Adding custom URL endpoints in Wordpress

About 2 min reading time

In a current Wordpress project, we wanted to have a permalink to a photo gallery filled with images (attachments) for a post. Wordpress supports permalinks to single attachments, such as

site.com/single-post/attachment/flower

That’s cool. However, we wanted something like this:

site.com/single-post/photos

… where all attachments would be listed. The /photos part is called an endpoint. So how do you add them in Wordpress? And how do you assign this endpoint to render a specific template file?

Relevant APIs

After some quick googling to find out if this was possible and worth a try, I found the Rewrite API in the Codex. Neat stuff.

Other resources I found during my quest:

The code

After reading through these, I simply implemented the necessary filters and callbacks in the functions.php file.

I began with this:

add_filter( 'query_vars', 'add_query_vars');

/**
*   Add the 'photos' query variable so Wordpress
*   won't mangle it.
*/
function add_query_vars($vars){
    $vars[] = "photos";
    return $vars;
}

As you can see, I’m working with my /photos endpoint. I have to tell Wordpress’ rewrite engine to take our special query variable (“photos”) into account when rewriting URLs, so I used the query_vars filter for this (see the Filter Reference).
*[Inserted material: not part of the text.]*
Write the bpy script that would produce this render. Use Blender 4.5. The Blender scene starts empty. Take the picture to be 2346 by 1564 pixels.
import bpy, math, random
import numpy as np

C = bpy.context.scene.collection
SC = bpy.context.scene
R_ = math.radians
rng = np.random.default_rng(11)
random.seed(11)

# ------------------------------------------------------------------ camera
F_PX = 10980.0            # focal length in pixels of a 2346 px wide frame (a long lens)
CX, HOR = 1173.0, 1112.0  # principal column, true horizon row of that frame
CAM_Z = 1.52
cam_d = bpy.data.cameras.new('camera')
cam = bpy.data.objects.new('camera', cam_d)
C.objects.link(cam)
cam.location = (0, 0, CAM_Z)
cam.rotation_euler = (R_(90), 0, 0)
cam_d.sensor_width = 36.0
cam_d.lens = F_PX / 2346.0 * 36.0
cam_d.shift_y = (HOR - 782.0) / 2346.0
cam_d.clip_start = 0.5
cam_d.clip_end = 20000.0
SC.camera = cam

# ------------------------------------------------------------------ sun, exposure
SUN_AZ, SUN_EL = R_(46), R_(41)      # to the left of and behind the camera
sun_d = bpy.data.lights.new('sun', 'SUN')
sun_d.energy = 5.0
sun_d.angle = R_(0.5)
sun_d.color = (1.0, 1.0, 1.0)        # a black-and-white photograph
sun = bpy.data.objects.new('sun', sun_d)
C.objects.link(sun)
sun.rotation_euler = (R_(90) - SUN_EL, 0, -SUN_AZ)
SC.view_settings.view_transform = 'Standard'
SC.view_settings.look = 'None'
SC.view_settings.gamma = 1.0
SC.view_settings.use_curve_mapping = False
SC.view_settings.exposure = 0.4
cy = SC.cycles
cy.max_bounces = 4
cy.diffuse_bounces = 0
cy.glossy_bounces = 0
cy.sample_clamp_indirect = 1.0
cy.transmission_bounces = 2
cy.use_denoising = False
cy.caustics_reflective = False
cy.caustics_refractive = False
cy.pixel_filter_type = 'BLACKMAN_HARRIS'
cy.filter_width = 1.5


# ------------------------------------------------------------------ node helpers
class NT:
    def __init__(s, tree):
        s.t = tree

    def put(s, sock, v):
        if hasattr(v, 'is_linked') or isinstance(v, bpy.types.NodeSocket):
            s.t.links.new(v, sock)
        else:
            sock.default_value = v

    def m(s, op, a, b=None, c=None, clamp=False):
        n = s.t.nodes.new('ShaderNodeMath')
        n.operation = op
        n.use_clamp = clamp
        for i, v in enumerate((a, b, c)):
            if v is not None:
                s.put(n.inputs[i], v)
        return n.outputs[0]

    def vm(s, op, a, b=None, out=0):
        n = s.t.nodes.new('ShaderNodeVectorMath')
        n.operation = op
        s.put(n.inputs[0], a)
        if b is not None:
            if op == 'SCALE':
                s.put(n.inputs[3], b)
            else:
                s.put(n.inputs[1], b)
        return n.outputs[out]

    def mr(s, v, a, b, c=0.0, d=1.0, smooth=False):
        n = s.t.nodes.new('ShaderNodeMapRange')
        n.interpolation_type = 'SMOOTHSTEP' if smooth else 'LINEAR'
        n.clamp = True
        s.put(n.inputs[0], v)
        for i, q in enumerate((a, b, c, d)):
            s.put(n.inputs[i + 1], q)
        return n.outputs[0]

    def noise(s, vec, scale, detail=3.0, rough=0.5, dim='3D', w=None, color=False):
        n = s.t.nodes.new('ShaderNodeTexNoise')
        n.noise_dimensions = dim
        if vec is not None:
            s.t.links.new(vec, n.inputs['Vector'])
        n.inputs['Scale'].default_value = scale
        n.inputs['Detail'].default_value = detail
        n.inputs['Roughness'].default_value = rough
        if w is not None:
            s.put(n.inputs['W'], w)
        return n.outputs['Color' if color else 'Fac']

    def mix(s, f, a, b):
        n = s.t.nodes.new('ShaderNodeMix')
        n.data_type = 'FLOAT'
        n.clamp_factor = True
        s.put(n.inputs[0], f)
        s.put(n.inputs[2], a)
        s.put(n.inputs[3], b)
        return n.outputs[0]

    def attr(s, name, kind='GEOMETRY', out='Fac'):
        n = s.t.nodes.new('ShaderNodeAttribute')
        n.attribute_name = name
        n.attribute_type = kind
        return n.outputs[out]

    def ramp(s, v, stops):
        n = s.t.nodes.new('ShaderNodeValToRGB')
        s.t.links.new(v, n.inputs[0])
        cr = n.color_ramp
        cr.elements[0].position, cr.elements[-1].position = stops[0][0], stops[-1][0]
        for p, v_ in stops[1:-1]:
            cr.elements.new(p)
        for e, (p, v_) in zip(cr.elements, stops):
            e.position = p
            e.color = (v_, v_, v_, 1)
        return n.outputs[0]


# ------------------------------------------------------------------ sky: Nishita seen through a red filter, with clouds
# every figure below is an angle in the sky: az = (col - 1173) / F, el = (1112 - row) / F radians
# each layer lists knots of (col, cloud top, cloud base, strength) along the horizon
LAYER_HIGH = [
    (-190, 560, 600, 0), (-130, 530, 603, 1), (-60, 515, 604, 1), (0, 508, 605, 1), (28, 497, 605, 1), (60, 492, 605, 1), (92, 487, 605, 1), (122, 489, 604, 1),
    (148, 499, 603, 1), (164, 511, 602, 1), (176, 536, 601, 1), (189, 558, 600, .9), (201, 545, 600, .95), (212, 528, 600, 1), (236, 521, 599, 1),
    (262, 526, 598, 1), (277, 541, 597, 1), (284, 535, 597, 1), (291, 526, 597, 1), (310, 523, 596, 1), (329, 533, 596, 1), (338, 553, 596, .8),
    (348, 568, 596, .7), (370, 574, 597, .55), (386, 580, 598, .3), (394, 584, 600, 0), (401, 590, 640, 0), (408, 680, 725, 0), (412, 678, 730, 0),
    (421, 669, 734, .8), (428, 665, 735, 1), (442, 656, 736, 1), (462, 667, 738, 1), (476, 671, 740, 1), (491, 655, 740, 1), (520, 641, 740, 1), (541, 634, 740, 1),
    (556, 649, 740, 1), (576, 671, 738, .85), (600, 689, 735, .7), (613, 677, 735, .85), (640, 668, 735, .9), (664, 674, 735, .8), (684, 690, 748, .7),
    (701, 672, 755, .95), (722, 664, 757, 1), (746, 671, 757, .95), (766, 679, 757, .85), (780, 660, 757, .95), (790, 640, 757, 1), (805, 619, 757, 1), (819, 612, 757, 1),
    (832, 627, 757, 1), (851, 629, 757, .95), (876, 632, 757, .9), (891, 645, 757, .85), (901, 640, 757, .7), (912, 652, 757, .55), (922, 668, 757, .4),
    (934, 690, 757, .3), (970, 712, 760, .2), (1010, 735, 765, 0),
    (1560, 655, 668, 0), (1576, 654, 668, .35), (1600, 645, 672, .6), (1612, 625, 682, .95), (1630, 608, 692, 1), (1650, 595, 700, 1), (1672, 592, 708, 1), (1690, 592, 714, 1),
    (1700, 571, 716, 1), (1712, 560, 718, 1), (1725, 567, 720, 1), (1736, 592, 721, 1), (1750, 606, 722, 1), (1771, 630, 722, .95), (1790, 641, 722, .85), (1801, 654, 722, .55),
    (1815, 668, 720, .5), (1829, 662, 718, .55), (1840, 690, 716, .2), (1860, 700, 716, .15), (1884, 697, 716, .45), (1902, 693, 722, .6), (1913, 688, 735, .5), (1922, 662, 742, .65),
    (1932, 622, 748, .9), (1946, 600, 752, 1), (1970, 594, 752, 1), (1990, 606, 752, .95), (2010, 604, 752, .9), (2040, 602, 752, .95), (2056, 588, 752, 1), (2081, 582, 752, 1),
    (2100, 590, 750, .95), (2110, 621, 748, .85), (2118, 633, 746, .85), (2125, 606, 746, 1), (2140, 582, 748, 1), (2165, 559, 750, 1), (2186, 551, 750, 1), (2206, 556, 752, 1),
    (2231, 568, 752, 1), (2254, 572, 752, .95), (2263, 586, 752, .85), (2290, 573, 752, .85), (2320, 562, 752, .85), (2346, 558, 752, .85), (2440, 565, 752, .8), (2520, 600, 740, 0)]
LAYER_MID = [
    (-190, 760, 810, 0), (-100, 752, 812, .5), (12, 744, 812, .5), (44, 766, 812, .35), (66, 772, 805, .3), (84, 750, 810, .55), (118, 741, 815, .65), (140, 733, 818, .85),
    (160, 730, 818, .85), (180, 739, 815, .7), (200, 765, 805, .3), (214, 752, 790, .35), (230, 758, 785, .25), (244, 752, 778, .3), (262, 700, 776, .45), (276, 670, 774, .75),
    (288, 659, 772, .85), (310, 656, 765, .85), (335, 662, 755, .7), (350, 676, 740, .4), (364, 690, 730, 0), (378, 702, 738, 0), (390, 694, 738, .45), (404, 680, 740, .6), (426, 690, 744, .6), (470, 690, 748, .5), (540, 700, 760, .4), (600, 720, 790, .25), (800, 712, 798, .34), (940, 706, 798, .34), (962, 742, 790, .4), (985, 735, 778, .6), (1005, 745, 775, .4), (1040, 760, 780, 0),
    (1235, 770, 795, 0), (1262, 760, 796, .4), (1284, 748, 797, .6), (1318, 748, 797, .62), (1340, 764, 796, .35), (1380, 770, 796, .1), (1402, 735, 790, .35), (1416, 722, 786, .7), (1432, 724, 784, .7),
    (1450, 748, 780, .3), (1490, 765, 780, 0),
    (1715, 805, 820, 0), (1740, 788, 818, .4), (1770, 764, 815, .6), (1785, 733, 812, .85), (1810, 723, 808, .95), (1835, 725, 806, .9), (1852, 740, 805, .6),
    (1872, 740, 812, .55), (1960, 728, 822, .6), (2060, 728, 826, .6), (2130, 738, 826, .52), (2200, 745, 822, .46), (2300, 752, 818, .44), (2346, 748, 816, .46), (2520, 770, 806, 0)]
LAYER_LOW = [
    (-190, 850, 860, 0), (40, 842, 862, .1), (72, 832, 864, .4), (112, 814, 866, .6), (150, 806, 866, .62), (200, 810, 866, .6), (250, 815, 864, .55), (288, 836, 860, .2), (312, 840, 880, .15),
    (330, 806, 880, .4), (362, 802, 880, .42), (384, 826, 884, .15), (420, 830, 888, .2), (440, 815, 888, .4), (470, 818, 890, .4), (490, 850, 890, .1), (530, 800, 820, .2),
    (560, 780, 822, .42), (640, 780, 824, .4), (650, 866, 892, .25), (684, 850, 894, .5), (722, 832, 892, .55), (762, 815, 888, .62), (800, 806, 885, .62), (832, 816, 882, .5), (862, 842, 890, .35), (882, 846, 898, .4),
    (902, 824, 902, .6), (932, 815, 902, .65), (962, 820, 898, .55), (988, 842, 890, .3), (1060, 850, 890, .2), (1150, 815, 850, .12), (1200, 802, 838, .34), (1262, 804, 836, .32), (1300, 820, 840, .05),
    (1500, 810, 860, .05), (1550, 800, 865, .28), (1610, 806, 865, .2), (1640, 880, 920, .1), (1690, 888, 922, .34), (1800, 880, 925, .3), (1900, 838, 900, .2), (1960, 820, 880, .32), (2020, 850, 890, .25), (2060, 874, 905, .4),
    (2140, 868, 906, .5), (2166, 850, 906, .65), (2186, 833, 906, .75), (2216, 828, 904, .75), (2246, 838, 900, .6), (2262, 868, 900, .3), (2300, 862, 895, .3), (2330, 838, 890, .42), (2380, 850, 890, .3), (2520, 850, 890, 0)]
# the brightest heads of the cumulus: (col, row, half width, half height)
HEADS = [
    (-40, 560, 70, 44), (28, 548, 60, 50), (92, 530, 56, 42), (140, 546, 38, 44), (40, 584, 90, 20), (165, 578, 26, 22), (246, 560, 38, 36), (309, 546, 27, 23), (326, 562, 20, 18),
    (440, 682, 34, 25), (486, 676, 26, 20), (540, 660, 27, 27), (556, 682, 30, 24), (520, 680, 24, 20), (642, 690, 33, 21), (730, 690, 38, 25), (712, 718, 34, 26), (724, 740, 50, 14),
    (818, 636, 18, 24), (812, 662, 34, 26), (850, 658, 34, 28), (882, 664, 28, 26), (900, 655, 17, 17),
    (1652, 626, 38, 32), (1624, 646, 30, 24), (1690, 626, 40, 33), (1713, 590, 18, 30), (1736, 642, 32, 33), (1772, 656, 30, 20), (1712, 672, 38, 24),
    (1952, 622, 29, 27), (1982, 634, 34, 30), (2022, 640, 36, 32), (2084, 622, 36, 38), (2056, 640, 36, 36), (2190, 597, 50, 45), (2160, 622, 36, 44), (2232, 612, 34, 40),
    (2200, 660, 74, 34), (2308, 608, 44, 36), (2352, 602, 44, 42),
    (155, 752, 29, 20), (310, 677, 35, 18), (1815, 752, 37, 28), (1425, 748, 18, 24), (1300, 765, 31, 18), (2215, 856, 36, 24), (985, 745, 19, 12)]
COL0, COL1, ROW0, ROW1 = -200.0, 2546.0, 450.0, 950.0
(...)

Next, I registered the actual endpoint with the built-in function add_rewrite_endpoint() ( Docs). It takes a string (the endpoint) and a place . “Place” is where the endpoint will be active, and the docs only specify a couple: “EP_PERMALINK, EP_PAGES, EP_ATTACHMENT, etc”. From other examples I’ve spotted EP_ALL as well. I used EP_PERMALINK :

add_rewrite_endpoint('photos', EP_PERMALINK);

Right. The endpoint is up and running, but as I said at the top, I wanted a specific template to render when this URL is visited. It’s doable! Check out the single_template filter.

add_filter( 'single_template', 'project_attachments_template' );

/**
*	From http://codex.wordpress.org/Template_Hierarchy
*
*	Adds a custom template to the query queue.
*/
function project_attachments_template($templates = ""){
	global $wp_query;
	
	// If the 'photos' endpoint isn't appended to the URL,
	// don't do anything and return
	if(!isset( $wp_query->query['photos'] ))
		return $templates;
	
	// .. otherwise, go ahead and add the 'photos.php' template
	// instead of 'single-{$type}.php'.
	if(!is_array($templates) && !empty($templates)) {
		$templates = locate_template(array("photos.php", $templates),false);
	} 
	elseif(empty($templates)) {
		$templates = locate_template("photos.php",false);
	}
	else {
		$new_template = locate_template(array("photos.php"));
		if(!empty($new_template)) array_unshift($templates,$new_template);
	}
	

	return $templates;
}

I’ve hard coded the file photos.php above. Create this file in the theme folder, and you’re all set! In this template you’ve got access to the global $post variable, so you’re able to pull in all kinds of post data into it.

Outro

Pretty cool to bend Wordpress to your will, eh? I can imagine this functionality is pretty nifty to have when doing more advanced things in Wordpress.